Temporal Reasoning Graph for Activity Recognition
This work addresses activity recognition in videos, which is important for applications like surveillance and human-computer interaction, but it is incremental as it builds on existing graph-based methods for temporal reasoning.
The paper tackles the challenge of recognizing fine-grained and long-term activities in videos by proposing a Temporal Reasoning Graph (TRG) to capture appearance features and temporal relations at multiple scales, achieving state-of-the-art performance on datasets like Something-Something and Charades.
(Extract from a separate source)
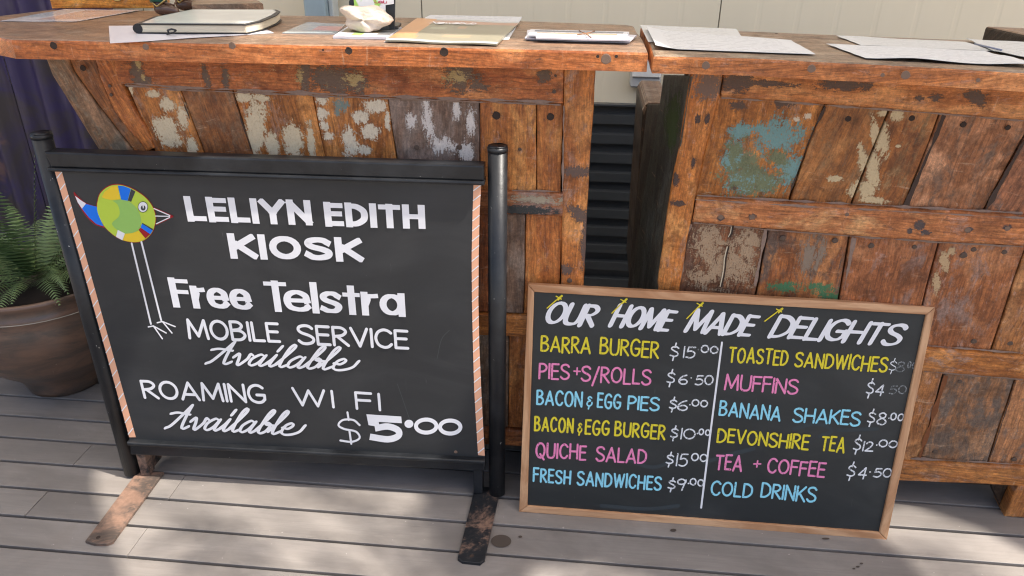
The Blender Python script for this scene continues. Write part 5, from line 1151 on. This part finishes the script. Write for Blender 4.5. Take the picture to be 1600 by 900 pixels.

Despite great success has been achieved in activity analysis, it still has many challenges. Most existing work in activity recognition pay more attention to design efficient architecture or video sampling strategy. However, due to the property of fine-grained action and long term structure in video, activity recognition is expected to reason temporal relation between video sequences. In this paper, we propose an efficient temporal reasoning graph (TRG) to simultaneously capture the appearance features and temporal relation between video sequences at multiple time scales. Specifically, we construct learnable temporal relation graphs to explore temporal relation on the multi-scale range. Additionally, to facilitate multi-scale temporal relation extraction, we design a multi-head temporal adjacent matrix to represent multi-kinds of temporal relations. Eventually, a multi-head temporal relation aggregator is proposed to extract the semantic meaning of those features convolving through the graphs. Extensive experiments are performed on widely-used large-scale datasets, such as Something-Something and Charades, and the results show that our model can achieve state-of-the-art performance. Further analysis shows that temporal relation reasoning with our TRG can extract discriminative features for activity recognition.